▼

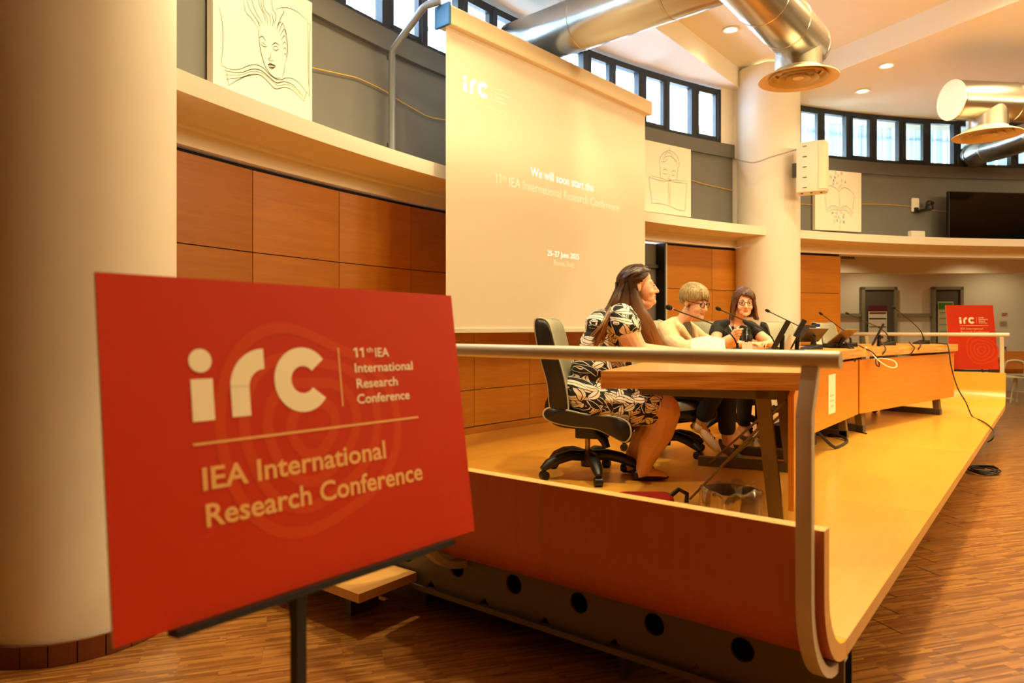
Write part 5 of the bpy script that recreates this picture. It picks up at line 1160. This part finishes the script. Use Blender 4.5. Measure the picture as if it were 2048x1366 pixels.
for i, (s_, wd) in enumerate((('RISERVATO', .12), ('AI RELATORI', .13), ('GRAZIE', .09))): tx.add(*text_mesh(s_, .105 - wd / 2, .105 + wd / 2, .13 - i * .04, .014), xf)
tx = tx.build('notice_print', mat('grey_print', '#a9a090', .8), nt_o); tx['kind'] = 'stuff'
# ------------------------------------------------------------------ cables
cab = mat('black_cable', '#120c08', .5)
def cable(pts, r, label, m=cab, n=6): return tag(MB().tube(crom(pts, n), r, 7).build('cable', m, smooth=True), label, 'cable')
f3 = lambda px, py, d: at(px, d, py=py)
cable([at(1872, 7.75, DT + .006), at(1888, 7.45, DT + .004), at(1896, 7.2, DT - .01), f3(1903, 735, 7.15), f3(1915, 775, 7.1), f3(1932, 805, 7.15), at(1944, 7.2, DECK + .007), at(1962, 6.85, DECK + .007), at(1977, 6.5, DECK + .008), at(1988, 6.25, .34), at(1985, 6.2, .29), at(1976, 6.28, .25)], .006, 'long black cable running from the far desk over the stage edge')
cable([f3(1690, 684, 6.3), at(1698, 5.95, DT + .01), f3(1704, 700, 5.85), f3(1708, 716, 5.84), f3(1697, 728, 5.9), f3(1684, 734, 6.0)], .012, 'thick bundle of black cables hanging over the middle desk edge')
cable([f3(1700, 690, 6.3), at(1706, 5.98, DT + .008), f3(1712, 706, 5.86), f3(1712, 718, 5.85), f3(1700, 732, 5.95)], .007, 'single black cable beside the thick cable bundle')
dr = mat('dark_red_cable', '#3a0d08', .5)
cable([f3(1712, 688, 6.6), at(1726, 6.05, DT + .006), f3(1745, 705, 6.06), f3(1757, 722, 6.05), f3(1758, 733, 6.05), f3(1752, 728, 6.05), f3(1752, 715, 6.1)], .0055, 'dark red cable looping over the joint of two desks', dr)
cable([f3(1755, 676, 6.75), at(1770, 6.3, DT + .006), f3(1770, 702, 6.22), f3(1760, 714, 6.25)], .006, 'dark red cable falling from the thin upright screen', dr)
cable([f3(1818, 684, 7.4), at(1824, 6.8, DT + .006), f3(1829, 696, 6.62), f3(1820, 711, 6.65)], .0055, 'dark red cable hanging near the middle of the far desk', dr)
cable([f3(1838, 680, 7.5), at(1841, 7.0, DT + .006), f3(1841, 692, 6.75), f3(1832, 705, 6.8), f3(1822, 712, 6.8)], .0055, 'second dark red cable hanging near the last microphone', dr)
wc = mat('white_cable', '#e6dcc0', .5)
cable([at(1732, 6.2, DT + .005), f3(1742, 705, 6.08), f3(1758, 722, 6.02), f3(1780, 735, 5.98), f3(1793, 733, 6.0), f3(1788, 722, 6.03), f3(1765, 717, 6.08), f3(1742, 719, 6.15)], .005, 'white cable looping in front of the far desk panel', wc)
cable([(6.62, 1.30, DECK + .006), (6.75, 1.42, DECK + .006), (6.9, 1.40, DECK + .05), (6.82, 1.42, DECK + .2)], .006, 'thin black cable on the deck under the middle desk')
cable([(5.5, 1.42, DECK + .15), (5.62, 1.34, DECK + .03), (5.75, 1.32, DECK + .008), (6.05, 1.33, DECK + .008), (6.2, 1.4, DECK + .02), (6.3, 1.55, DECK + .01)], .012, 'thick black cable curling round the floor box under the desk')
coil = []
for i in range(60):
    a = i * .42; coil.append((7.42 + (.16 + .03 * math.sin(i * .9)) * math.cos(a), .52 + (.11 + .02 * math.cos(i * .7)) * math.sin(a), .008 + .0006 * i))
cable(coil[::2], .006, 'coil of thin black cable on the parquet under the stage edge', n=4)
o = MB().rbox((0, 0, 0), (.34, .26, .17), .02).build('floor_box', blackp, bevel=.01); o.location = (5.62, 1.62, DECK + .086); tag(o, 'black equipment box on the deck under the middle desk', 'box')
m_ = MB(); m_.tube([at(1986, 7.75, .25), at(1989, 7.75, .03)], .01, 8); 
# ------------------------------------------------------------------ bin, red bag
bc = at(1462, 2.73, DECK); t = thing('waste_bin', 'round waste bin with a clear plastic liner beside the near desk', 'bin', tuple(bc))
MB().lathe([(.0, .004), (.095, .004), (.112, .285), (.109, .285), (.093, .01), (.0, .01)], 40).build('bin_body', mat('bin_brown', '#6a4c2c', .5), t, True, world=False)
def liner():
    m = MB(); seg = 48; vs = []; rows = [(.104, .12), (.106, .27), (.113, .295), (.120, .285), (.121, .24), (.122, .19), (.121, .15)]
    for r, z in rows:
        for k in range(seg):
            a = 2 * math.pi * k / seg; w_ = .004 * math.sin(7 * a + z * 40) + .003 * math.sin(13 * a + 2); vs.append(((r + w_) * math.cos(a), (r + w_) * math.sin(a), z + .008 * math.sin(3 * a + 1) + .005 * math.sin(9 * a)))
    m.add(vs, [(i * seg + k, i * seg + (k + 1) % seg, (i + 1) * seg + (k + 1) % seg, (i + 1) * seg + k) for i in range(len(rows) - 1) for k in range(seg)]); return m
lm = bpy.data.materials.new('clear_liner'); lm.use_nodes = True; nt = lm.node_tree; nt.nodes.clear(); o_ = nt.nodes.new('ShaderNodeOutputMaterial'); a_ = nt.nodes.new('ShaderNodeBsdfTransparent'); b_ = nt.nodes.new('ShaderNodeBsdfGlossy'); b_.inputs['Roughness'].default_value = .12; x_ = nt.nodes.new('ShaderNodeMixShader'); x_.inputs[0].default_value = .22; a_.inputs[0].default_value = (.9, .87, .8, 1)
nt.links.new(a_.outputs[0], x_.inputs[1]); nt.links.new(b_.outputs[0], x_.inputs[2]); nt.links.new(x_.outputs[0], o_.inputs[0])
liner().build('liner', lm, t, True, world=False)
MB().lathe([(.0, .20), (.10, .20), (.09, .215), (.05, .225), (.0, .21)], 24).build('rubbish', mat('rubbish_dark', '#161a14', .6), t, True, world=False)
rb = at(1292, 3.62, DECK); t = thing('handbag', 'red handbag lying on the deck behind the end board', 'bag', tuple(rb))
MB().rbox((0, 0, .026), (.27, .18, .052), .04, rot=Matrix.Rotation(RTa, 3, 'Z')).build('bag_body', mat('red_leather', '#a81207', .45), t, bevel=.02, world=False)
MB().tube([V((.12, 0, .04)) @ Matrix.Rotation(-RTa, 3, 'Z'), V((.175, .02, .075)) @ Matrix.Rotation(-RTa, 3, 'Z'), V((.215, .01, .055)) @ Matrix.Rotation(-RTa, 3, 'Z'), V((.21, 0, .01)) @ Matrix.Rotation(-RTa, 3, 'Z')], .012, 10).build('handle', blackp, t, True, world=False)
# ------------------------------------------------------------------ grey door right of the screen
dg = mat('door_grey', '#6d675c', .6)
dr_ = MB().arc(10.50, 10.54, DECK, 2.24, 72.9, 74.85).build('door_1', dg); struct(dr_)
MB().arc(10.46, 10.5, 1.96, 2.0, 72.9, 74.8).build('door_rail', steel_d, dr_)
fr = MB().arc(10.38, 10.5, DECK, 2.24, 72.80, 73.0).build('door_frame', mat('door_frame_steel', '#cfc8b8', .4, .4), dr_); MB().arc(10.37, 10.52, DECK, 2.24, 73.0, 73.12).build('door_seal', blackp, dr_)
# ------------------------------------------------------------------ the corridor beyond
for px in (1725, 1985): spot(pol(12.2, wall_a(px, 12.2), 2.68), 60, 140)
for a in (30, 40, 50, 58): spot(pol(14.2, a, 2.68), 24, 160)
def far_door(n, p0, p1, poster):
    aa, ab = wall_a(p0, 14.95), wall_a(p1, 14.95); am = (aa + ab) / 2; wd = 14.95 * R_(abs(aa - ab))
    root = MB().box((0, 0, 0), (wd, .05, 2.06)).build('door_%d' % n, mat('far_door_grey', '#57534b', .6)); root.location = pol(14.95, am, 1.03); root.rotation_euler = (0, 0, R_(am - 90)); struct(root)
    f = mat('far_door_frame', '#8d8776', .5)
    for c_, d_ in (((-wd / 2 - .03, -.02, .02), (.06, .09, 2.12)), ((wd / 2 + .03, -.02, .02), (.06, .09, 2.12)), ((0, -.02, 1.055), (wd + .12, .09, .06))): MB().box(c_, d_).build('frame', f, root, world=False)
    MB().tube([(wd / 2 - .08, -.06, 0), (wd / 2 - .2, -.06, 0)], .012, 8).build('handle', steel, root, True, world=False)
    return root, am
far_door(2, 1727, 1786, 0); far_door(3, 1869, 1918, 1)
def poster(px0, px1, y0, y1, label, cols, rows):
    a0, a1 = wall_a(px0, 14.88), wall_a(px1, 14.88); am = (a0 + a1) / 2; wd = 14.88 * R_(abs(a0 - a1)); d = wall_d((px0 + px1) / 2, 14.88)
    zt_, zb_ = CAM_H + (HORIZON - y0) / F_PX * d, CAM_H + (HORIZON - y1) / F_PX * d; h = zt_ - zb_
    t = thing('poster', label, 'poster', pol(14.885, am, (zt_ + zb_) / 2), R_(am - 90))
    MB().box((0, 0, 0), (wd, .004, h)).build('sheet', mat('poster' + cols[0][1:], cols[0], .7), t, world=False)
    for i, (u0, u1, v0, v1, c) in enumerate(rows): MB().box(((u0 + u1 - 1) * wd / 2, -.004, (.5 - (v0 + v1) / 2) * h), ((u1 - u0) * wd, .003, (v1 - v0) * h)).build('printed_block', mat('print' + c[1:], c, .7), t, world=False)
poster(1737, 1774, 611, 700, 'white poster with a burgundy heading on the far grey door', ['#e9e2d2'], [(0, 1, 0, .13, '#5d1424'), (.05, .95, .15, .19, '#7a1d2f'), (.04, .96, .28, .31, '#2b2624'), (.04, .96, .47, .49, '#2b2624'), (.62, .8, .60, .74, '#7a3320'), (.1, .25, .85, .97, '#a2452c'), (.7, .88, .85, .97, '#a2452c')])
poster(1876, 1907, 603, 690, 'pale poster with a green heading on the second far door', ['#cfcbae'], [(.05, .95, .03, .18, '#4c8a1e'), (.12, .88, .25, .265, '#7d8a70'), (.12, .88, .38, .395, '#7d8a70'), (.12, .88, .52, .535, '#7d8a70'), (.12, .88, .68, .695, '#7d8a70')])
poster(2003, 2016, 625, 634, 'small reddish label on the far corridor wall', ['#d5cbb5'], [(.1, .9, .2, .4, '#a8463a'), (.1, .7, .55, .75, '#a8463a')])
struct(MB().arc(14.93, 15.0, 1.50, 1.57, wall_a(1722, 15), 60).arc(14.93, 15.0, 1.50, 1.57, wall_a(1866, 15), wall_a(1792, 15)).build('trim_7', mat('wall_strip', '#8f8a78', .6)))
for i, (p0, p1) in enumerate(((1680, 1708), (2021, 2060))):
    aa, ab = wall_a(p0, 12.9), wall_a(p1, 12.9); am = (aa + ab) / 2; wd = 12.9 * R_(abs(aa - ab)); z = 2.54
    t = thing('air_grille', ('small grey air grille on the bulkhead beside the wood panels', 'grey air grille on the bulkhead at the right edge below the television')[i], 'air vent', pol(12.88, am, z), R_(am - 90), 'corridor air grilles')
    MB().box((0, .01, 0), (wd, .01, .13)).build('backing', mat('grille_dark', '#3b382f', .7), t, world=False)
    for k in range(7): MB().box(((k - 3) * wd / 6.6, -.002, 0), (.012, .02, .13)).build('slat', mat('grille_frame', '#a9a391', .5), t, world=False)
    for k in range(3): MB().box((0, -.004, (k - 1) * .06), (wd, .02, .012)).build('slat', MATS['grille_frame'], t, world=False)
# student desk and chairs at the right edge
cf = mat('cream_frame', '#d8cfae', .5); ow = wood('orange_plywood', '#b8691c', '#d08634', .45, axis=0, stretch=16)
tb = at(2075, 12.4, 0); t = thing('student_table', 'long plywood student table at the right edge with a bottle on it', 'table', tuple(tb), RTa)
MB().box((0, 0, .745), (1.6, .5, .03)).build('tabletop', ow, t, bevel=.004, world=False)
MB().box((0, .18, .58), (1.5, .02, .26)).build('modesty_panel', ow, t, world=False)
for sx in (-.62, .0, .62): MB().tube([(sx, 0, .73), (sx, 0, .05)], .022, 8).build('leg', cf, t, True, world=False); MB().tube([(sx, -.25, .03), (sx, .25, .03)], .02, 8).build('foot_bar', cf, t, True, world=False)
def student_chair(label, p, rz):
    t = thing('student_chair', label, 'chair', tuple(p), rz, 'student chairs')
    MB().rbox((0, .0, .45), (.42, .40, .02), .05).build('seat', cf, t, world=False)
    MB().rbox((0, .19, .74), (.42, .30, .018), .05, rot=Matrix.Rotation(R_(82), 3, 'X')).build('backrest', ow, t, world=False)
    m = MB(); m.tube(crom([(-.15, .17, .47), (-.15, .2, .60), (-.10, .215, .72), (.10, .215, .72), (.15, .2, .60), (.15, .17, .47)], 4), .016, 8); m.build('back_frame', cf, t, True, world=False)
    for sx in (-1, 1):
        for sy in (-1, 1): MB().tube([(sx * .17, sy * .14, .44), (sx * .20, sy * .2, .0)], .014, 8).build('leg', cf, t, True, world=False)
    MB().tube([(-.19, -.17, .2), (-.19, .17, .2)], .012, 8).build('stretcher', cf, t, True, world=False)
    MB().tube([(.19, -.17, .2), (.19, .17, .2)], .012, 8).build('stretcher', cf, t, True, world=False)
student_chair('plywood backed student chair just right of the far stage end', at(2018, 11.8, 0), RTa + 2.9)
student_chair('plywood backed student chair at the right edge of the picture', at(2062, 11.7, 0), RTa + 3.3)
o = MB().lathe([(.0, 0), (.034, 0), (.036, .02), (.036, .11), (.016, .15), (.015, .17), (.0, .17)], 16).build('drink_bottle', mat('grey_bottle', '#6b7060', .3), smooth=True); o.location = at(2010, 12.35, .76); tag(o, 'grey drink bottle on the student table', 'bottle')
MB().lathe([(.018, .15), (.02, .155), (.02, .18), (0, .18)], 12).build('bottle_cap', blackp, o, True, world=False)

▲

▶ _SHORT TASK_: Scan the listing above. Collect all lines with the word "picture".

▶ _RESULT FOR THIS TASK_:
Write part 5 of the bpy script that recreates this picture. It picks up at line 1160. This part finishes the script. Use Blender 4.5. Measure the picture as if it were 2048x1366 pixels.
student_chair('plywood backed student chair at the right edge of the picture', at(2062, 11.7, 0), RTa + 3.3)